Chronique du temps exigu (154)


« Puis, après avoir flâné dans les rues, je décide de me payer un restau et pourquoi pas aller à Lamothe, à La queue de poêle  chez Emma. Elle n’a pas son pareil pour préparer la caille au chou et, il y a quelques années, je lui ai appris que la caille est un petit gibier délicieux dont le nom se prête aimablement à bon nombre de contrepèteries. » Cette phrase est extraite du feuilleton du jeudi et vous avez déjà compris que nous allons parler d’un procédé littéraire appelé contrepet ou contrepèterie, à ne pas confondre avec le calembour, ou jeu de mots, ni avec le kakemphaton, jeu de mots fortuit.
La contrepèterie, selon les experts, est l’art de décaler les sons. Sous des dehors anodins, elle cache souvent une traduction plutôt grivoise. Mais il y a aussi la contrepèterie de salon qui peut être captée par toutes les oreilles, ad usum delphini… Les moustiques sont partis, les mystiques sont partout en est un exemple. Mais si votre garagiste vous parle de la valve de la culasse, craignez le pire ! De même si votre maçon ne s’entête pas à regarder le béton vu qu’il triture les bétons à la tonne.

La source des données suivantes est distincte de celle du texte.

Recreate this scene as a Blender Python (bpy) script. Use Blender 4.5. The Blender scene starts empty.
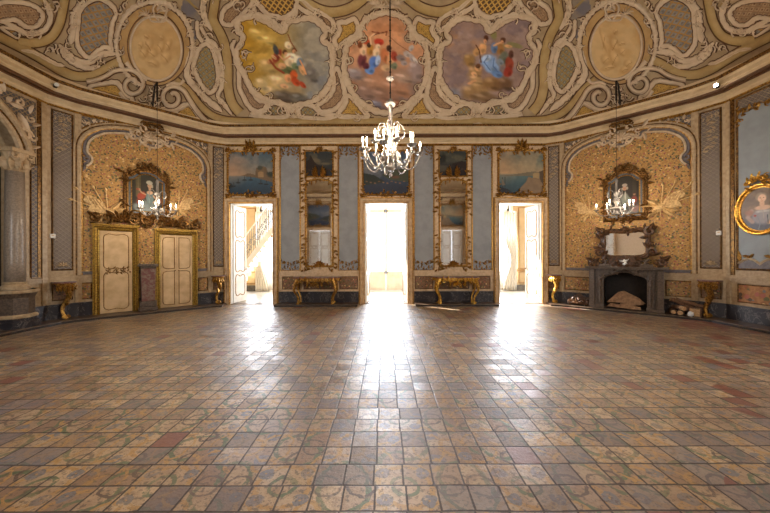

Donc, pour revenir à ce petit restaurant, on y servirait pour commencer un petit coup de bouillon puis de la macreuse au sel avec le cumin d’aigre-doux, de la brandade au lard pour finir avec des cèpes sucrés, le tout arrosé d’un cru coûteux, ce cru-là, c’est pas un cadeau ! L’art de découper les cailles permet de montrer une belle coupe. En dessert, une mousse à la pistache, vous lècherez les grains de la sauce.

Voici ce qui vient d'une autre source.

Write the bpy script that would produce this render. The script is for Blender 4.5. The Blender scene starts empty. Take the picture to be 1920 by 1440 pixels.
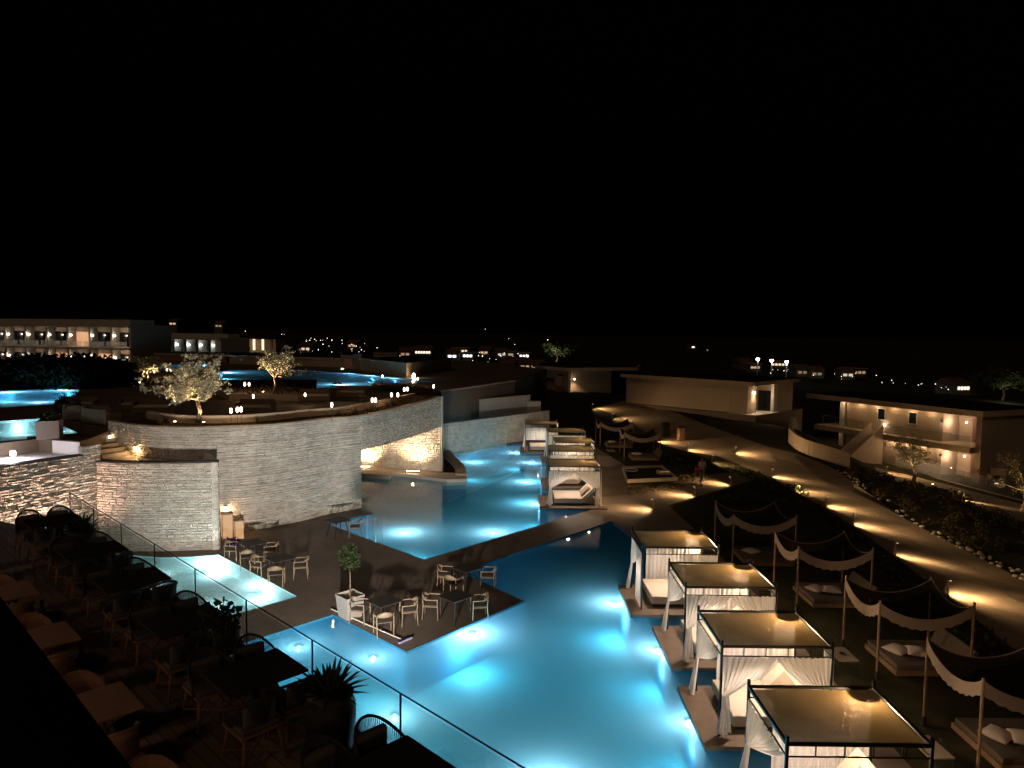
import bpy, bmesh, math, random
from mathutils import Vector, Matrix
from mathutils.geometry import delaunay_2d_cdt
R = math.radians
random.seed(7)
C = bpy.context.scene.collection
S = bpy.context.scene

# ---------------------------------------------------------------- camera
F, HX, HY, ROLL = 1331.0, 960.0, 623.0, 0.012
CAMZ = 9.0
pitch = math.atan((720.0 - HY) / F)
fwd = Vector((0, math.cos(pitch), -math.sin(pitch)))
r0 = Vector((1, 0, 0)); u0 = r0.cross(fwd).normalized()
cr, sr = math.cos(ROLL), math.sin(ROLL)
rgt = r0 * cr + u0 * sr
up = u0 * cr - r0 * sr
cam_data = bpy.data.cameras.new('camera'); cam = bpy.data.objects.new('camera', cam_data); C.objects.link(cam)
cam_data.sensor_width = 36.0; cam_data.lens = F / 1920.0 * 36.0
cam_data.clip_start = 0.05; cam_data.clip_end = 6000
m3 = Matrix((rgt, up, -fwd)).transposed()
cam.matrix_world = Matrix.Translation((0, 0, CAMZ)) @ m3.to_4x4()
S.camera = cam

# ---------------------------------------------------------------- sky, exposure
w = bpy.data.worlds.new("World"); S.world = w; w.use_nodes = True
nt = w.node_tree
bg = nt.nodes['Background']
sky = nt.nodes.new('ShaderNodeTexSky'); sky.sky_type = 'NISHITA'; sky.sun_disc = False
sky.sun_elevation = R(-4.0); sky.sun_rotation = R(150); sky.altitude = 0
nt.links.new(sky.outputs[0], bg.inputs[0]); bg.inputs[1].default_value = 0.01
sl = bpy.data.lights.new('sun', 'SUN'); sl.energy = .15; sl.angle = R(22); sl.color = (1.0, .66, .44)  # no sun at night: added warm fill for the spill of hotel lights
sun = bpy.data.objects.new('sun', sl); C.objects.link(sun)
sun.rotation_euler = Vector((.22, .74, -.62)).to_track_quat('-Z', 'Y').to_euler()
S.view_settings.view_transform = 'Standard'; S.view_settings.look = 'None'
S.view_settings.gamma = 1.0; S.view_settings.use_curve_mapping = False
S.view_settings.exposure = 0.0
S.render.engine = 'CYCLES'
cy = S.cycles
cy.max_bounces = 6; cy.diffuse_bounces = 3; cy.glossy_bounces = 3; cy.transmission_bounces = 4; cy.transparent_max_bounces = 14
cy.use_light_tree = True; cy.use_denoising = True; cy.caustics_reflective = False; cy.caustics_refractive = False
cy.sample_clamp_indirect = 4.0; cy.blur_glossy = 0.5
WARM = (1.0, 0.60, 0.30); AMBER = (1.0, 0.66, 0.32); WHITE = (1.0, 0.93, 0.84); POOLB = (0.30, 0.78, 1.0); SOFT = (1.0, 0.78, 0.58)

# ---------------------------------------------------------------- terrain height
CP = [(-5,30,0),(0,60,0),(9,25,0),(12,30,-.1),(11.8,44,-.4),(9,52,-.1),(24,61,.4),(22.4,66.5,1.3),(17,71,1.3),(12,77,1.5),(26,72,1.1),(26,66,.8),(28.5,71,.2),(17,80,1.5),(8,90,1.4),(38,58,-3.6),(36,62,-3.6),(33,68,-3.6),(31,73,-3.5),(40,55,-3.7),(42,61,-3.9),(34,57,-3.3),(44,67,-3.9),(37,68,-3.7),(45,50,-3.8),
      (15,25,-.3),(24,34,-1.4),(20,45,-1.0),(30,25,-2),(40,40,-3.2),(28,48,-2.2),(60,60,-5),(60,90,-4),(35,80,-1.5),(110,110,-7),(0,105,1.2),(0,130,-1),(-40,120,2),(-120,110,2),
      (-120,200,2),(0,220,-6),(100,220,-9),(200,200,-10),(-250,420,9),(-120,430,6),(0,450,-4),(150,420,-9),(350,420,-12),(-300,900,8),(0,900,-4),(400,900,-8),(0,0,0),(30,5,-1.2),(-60,20,0)]
def smooth(t):
    t = max(0.0, min(1.0, t)); return t * t * (3 - 2 * t)
def G(x, y):
    sw = sz = 0.0
    for a, b, c in CP:
        d2 = (x - a) ** 2 + (y - b) ** 2 + 9.0
        k = 1.0 / (d2 * math.sqrt(d2)); sw += k; sz += k * c
    dx = max(0.0, x - 8.6); dy = max(0.0, y - 60.0)
    return sz / sw * smooth(math.hypot(dx, dy) / 8.0)
def ray(px, py):
    return (fwd * F + rgt * (px - HX) - up * (py - 720.0)).normalized()
def P(px, py, z=0.0):
    d = ray(px, py); t = (z - CAMZ) / d.z
    return Vector((0, 0, CAMZ)) + d * t
def PG(px, py, dz=0.0):
    """the point of the terrain seen at a pixel"""
    d = ray(px, py); t = 8.0
    while t < 1400:
        p = Vector((0, 0, CAMZ)) + d * t
        if p.z <= G(p.x, p.y) + dz: return Vector((p.x, p.y, G(p.x, p.y)))
        t += 0.15 + t * 0.002
    p = Vector((0, 0, CAMZ)) + d * 420.0
    return p
def PD(px, py, dist):
    """the point at forward distance dist seen at a pixel"""
    d = ray(px, py); return Vector((0, 0, CAMZ)) + d * (dist / d.y)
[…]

Une lectrice, tricoteuse dans les Pouilles, me signale que je ne me gêne pas pour en glisser çà et là dans mes romans : « L’Afrique plaît aux nippones », dans le Magot de Fortunio et « Le verger des muses » dans Dernier Tableau (entre autres).
C’est toujours un plaisir que de laisser à votre interlocuteur le choix sur la date pour brancher les colonnes. Mais quand le contrepet se glisse incognito, n’insistez jamais vous l’éventeriez.

 On voit par là qu’il n’y a pas loin du pécule à la contrebasse.